[Data extract]
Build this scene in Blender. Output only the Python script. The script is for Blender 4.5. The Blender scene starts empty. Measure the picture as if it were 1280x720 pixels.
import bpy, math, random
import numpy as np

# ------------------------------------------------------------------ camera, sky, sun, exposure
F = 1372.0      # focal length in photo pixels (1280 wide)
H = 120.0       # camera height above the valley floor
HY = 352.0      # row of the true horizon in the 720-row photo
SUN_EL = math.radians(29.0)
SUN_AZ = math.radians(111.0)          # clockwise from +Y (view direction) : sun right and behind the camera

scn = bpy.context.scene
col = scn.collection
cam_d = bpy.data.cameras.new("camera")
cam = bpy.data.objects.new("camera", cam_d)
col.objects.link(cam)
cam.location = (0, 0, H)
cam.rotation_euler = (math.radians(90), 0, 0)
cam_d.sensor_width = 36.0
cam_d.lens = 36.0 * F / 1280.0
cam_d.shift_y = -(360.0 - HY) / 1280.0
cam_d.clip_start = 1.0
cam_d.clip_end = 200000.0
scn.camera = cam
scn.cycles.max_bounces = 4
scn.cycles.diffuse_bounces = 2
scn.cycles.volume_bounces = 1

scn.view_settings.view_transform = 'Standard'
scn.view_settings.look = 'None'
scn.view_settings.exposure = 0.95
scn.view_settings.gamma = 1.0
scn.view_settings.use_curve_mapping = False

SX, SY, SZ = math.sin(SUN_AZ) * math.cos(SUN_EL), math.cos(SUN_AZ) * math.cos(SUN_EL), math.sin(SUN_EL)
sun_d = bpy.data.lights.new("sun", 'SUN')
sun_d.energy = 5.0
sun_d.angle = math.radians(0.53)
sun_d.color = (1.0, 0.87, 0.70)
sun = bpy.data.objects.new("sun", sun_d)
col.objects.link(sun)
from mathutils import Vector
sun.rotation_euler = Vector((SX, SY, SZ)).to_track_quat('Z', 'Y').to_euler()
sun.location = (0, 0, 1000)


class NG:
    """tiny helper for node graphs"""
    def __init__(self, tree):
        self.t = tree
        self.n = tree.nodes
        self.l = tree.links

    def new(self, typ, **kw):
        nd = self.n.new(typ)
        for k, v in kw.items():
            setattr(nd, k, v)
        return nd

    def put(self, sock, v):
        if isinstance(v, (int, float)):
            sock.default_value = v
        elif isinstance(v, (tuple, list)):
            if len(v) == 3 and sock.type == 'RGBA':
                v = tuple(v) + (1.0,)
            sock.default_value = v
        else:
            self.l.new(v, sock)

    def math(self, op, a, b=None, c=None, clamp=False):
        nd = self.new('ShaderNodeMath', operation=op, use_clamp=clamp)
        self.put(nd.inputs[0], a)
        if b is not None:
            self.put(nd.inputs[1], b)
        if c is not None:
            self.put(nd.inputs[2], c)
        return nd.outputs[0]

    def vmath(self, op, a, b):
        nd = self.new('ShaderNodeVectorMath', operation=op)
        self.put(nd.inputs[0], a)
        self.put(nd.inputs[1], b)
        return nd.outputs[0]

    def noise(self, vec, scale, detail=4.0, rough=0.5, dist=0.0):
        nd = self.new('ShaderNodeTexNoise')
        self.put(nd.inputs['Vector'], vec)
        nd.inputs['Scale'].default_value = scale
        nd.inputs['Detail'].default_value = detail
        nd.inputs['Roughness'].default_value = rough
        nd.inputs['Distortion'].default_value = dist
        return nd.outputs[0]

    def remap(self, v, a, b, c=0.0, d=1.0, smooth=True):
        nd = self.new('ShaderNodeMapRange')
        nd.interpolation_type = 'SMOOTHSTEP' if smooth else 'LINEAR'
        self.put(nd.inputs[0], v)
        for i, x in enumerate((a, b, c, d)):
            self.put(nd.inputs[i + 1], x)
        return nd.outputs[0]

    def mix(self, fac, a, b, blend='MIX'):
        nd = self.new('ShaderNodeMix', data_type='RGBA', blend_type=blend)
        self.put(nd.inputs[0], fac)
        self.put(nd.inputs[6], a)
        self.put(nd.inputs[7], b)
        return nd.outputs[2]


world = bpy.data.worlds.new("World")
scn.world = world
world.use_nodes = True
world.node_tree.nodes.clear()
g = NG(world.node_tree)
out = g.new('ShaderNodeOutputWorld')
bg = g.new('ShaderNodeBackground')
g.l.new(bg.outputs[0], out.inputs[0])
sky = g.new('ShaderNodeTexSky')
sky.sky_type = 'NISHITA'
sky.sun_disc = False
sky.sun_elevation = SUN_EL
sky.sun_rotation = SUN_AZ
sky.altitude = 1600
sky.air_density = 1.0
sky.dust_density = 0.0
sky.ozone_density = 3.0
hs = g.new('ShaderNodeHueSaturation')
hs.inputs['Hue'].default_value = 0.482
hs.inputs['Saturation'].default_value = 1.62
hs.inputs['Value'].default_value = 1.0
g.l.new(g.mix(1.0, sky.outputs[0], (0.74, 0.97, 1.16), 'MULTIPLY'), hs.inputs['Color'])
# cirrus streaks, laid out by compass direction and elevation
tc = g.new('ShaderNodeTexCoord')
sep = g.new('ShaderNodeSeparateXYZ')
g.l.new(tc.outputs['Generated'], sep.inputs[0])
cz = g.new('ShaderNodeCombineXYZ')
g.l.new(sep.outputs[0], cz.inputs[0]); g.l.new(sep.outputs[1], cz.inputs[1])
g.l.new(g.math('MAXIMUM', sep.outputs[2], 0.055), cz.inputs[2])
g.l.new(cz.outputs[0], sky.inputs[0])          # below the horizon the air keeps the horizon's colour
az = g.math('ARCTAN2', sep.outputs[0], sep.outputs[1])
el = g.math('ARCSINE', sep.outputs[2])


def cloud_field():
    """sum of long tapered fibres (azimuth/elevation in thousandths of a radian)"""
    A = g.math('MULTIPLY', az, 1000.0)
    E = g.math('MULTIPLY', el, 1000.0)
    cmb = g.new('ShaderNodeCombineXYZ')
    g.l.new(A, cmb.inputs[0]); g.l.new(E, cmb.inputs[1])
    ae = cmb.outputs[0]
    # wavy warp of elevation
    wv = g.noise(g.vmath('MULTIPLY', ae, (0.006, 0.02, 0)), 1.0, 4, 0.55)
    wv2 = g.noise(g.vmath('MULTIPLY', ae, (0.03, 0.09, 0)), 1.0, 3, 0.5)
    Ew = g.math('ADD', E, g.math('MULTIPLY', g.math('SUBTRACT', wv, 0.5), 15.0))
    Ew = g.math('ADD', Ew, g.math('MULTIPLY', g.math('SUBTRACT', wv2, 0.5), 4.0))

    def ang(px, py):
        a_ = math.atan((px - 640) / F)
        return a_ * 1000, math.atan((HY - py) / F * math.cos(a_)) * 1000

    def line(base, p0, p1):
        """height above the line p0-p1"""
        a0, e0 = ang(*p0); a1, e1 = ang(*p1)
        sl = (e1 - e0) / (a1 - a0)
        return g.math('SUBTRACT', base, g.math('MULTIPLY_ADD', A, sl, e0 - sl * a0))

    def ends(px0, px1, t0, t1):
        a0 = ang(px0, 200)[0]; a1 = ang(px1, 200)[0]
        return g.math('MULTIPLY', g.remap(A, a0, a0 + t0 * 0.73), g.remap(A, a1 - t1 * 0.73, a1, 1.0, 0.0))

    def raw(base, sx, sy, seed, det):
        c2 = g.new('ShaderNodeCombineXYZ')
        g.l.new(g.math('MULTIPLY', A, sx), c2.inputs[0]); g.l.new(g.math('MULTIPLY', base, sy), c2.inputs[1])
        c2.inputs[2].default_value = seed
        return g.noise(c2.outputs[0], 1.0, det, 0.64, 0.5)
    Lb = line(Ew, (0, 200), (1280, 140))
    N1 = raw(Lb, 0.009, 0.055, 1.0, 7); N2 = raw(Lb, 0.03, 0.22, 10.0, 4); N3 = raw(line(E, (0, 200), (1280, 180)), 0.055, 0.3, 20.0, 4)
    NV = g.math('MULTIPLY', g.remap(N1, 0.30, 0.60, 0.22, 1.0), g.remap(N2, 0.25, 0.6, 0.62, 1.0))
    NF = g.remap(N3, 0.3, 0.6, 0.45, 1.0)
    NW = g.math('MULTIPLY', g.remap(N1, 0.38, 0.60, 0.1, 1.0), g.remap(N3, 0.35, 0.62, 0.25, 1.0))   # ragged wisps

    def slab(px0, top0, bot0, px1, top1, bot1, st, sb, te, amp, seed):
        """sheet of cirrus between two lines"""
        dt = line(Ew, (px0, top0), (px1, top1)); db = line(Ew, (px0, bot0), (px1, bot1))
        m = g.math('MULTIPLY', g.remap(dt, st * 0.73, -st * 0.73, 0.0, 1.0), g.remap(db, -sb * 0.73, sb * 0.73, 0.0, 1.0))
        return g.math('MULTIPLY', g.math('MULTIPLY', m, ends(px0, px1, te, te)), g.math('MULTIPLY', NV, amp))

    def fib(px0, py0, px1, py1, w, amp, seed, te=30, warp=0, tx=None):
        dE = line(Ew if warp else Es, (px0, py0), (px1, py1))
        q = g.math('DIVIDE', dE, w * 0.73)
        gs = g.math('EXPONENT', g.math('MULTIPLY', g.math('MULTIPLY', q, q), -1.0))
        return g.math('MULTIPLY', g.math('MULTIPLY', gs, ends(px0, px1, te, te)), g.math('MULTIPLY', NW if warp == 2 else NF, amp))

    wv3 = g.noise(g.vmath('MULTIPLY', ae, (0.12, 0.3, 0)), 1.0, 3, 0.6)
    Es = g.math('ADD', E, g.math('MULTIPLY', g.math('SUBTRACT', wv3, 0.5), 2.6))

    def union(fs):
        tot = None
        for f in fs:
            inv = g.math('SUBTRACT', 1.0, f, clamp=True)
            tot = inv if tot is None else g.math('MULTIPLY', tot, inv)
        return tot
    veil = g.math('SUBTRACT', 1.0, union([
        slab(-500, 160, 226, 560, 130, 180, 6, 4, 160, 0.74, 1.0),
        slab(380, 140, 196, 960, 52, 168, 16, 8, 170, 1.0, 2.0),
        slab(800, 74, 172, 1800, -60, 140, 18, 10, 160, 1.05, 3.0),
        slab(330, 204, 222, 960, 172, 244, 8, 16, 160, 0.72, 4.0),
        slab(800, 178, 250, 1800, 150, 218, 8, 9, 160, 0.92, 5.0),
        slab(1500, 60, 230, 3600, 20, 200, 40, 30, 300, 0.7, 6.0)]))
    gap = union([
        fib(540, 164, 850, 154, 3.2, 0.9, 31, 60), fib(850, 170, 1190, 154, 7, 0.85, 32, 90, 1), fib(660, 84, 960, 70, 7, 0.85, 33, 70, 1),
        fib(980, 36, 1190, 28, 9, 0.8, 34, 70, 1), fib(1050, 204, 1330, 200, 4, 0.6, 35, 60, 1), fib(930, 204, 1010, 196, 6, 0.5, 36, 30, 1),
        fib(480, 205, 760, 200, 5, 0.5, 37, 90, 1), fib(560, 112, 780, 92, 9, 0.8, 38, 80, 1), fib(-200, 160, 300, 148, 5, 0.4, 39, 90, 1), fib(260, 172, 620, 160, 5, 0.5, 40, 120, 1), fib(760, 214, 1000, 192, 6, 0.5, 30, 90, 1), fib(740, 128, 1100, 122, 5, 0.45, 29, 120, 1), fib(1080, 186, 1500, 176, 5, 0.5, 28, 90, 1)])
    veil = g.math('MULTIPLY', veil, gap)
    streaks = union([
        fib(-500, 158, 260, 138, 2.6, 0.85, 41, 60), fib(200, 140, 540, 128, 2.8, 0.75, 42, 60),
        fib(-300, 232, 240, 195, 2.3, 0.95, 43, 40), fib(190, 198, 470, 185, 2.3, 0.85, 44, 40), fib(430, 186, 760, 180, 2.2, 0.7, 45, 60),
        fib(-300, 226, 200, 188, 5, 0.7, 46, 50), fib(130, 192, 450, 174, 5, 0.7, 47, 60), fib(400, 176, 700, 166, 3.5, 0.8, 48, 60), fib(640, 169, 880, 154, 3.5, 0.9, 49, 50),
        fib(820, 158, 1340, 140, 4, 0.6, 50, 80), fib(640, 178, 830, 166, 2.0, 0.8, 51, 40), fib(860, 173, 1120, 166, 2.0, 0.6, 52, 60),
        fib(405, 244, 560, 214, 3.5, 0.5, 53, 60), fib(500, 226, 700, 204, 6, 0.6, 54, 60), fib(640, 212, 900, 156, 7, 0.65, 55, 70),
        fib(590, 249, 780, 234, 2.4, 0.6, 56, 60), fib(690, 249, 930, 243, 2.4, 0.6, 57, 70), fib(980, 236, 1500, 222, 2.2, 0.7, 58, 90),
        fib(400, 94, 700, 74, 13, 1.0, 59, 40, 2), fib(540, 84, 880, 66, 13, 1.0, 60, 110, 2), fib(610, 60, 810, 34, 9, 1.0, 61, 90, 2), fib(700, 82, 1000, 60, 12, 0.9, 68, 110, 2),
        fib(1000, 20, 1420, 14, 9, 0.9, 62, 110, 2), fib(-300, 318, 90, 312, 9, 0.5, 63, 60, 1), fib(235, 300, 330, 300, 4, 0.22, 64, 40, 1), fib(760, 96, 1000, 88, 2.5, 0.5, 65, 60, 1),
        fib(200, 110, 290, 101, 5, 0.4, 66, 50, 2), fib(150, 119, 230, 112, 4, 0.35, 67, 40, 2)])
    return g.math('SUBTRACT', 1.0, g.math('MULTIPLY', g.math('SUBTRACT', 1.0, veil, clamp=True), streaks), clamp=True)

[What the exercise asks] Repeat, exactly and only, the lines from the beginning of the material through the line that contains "import numpy as np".

[Reply to the task]
Build this scene in Blender. Output only the Python script. The script is for Blender 4.5. The Blender scene starts empty. Measure the picture as if it were 1280x720 pixels.
import bpy, math, random
import numpy as np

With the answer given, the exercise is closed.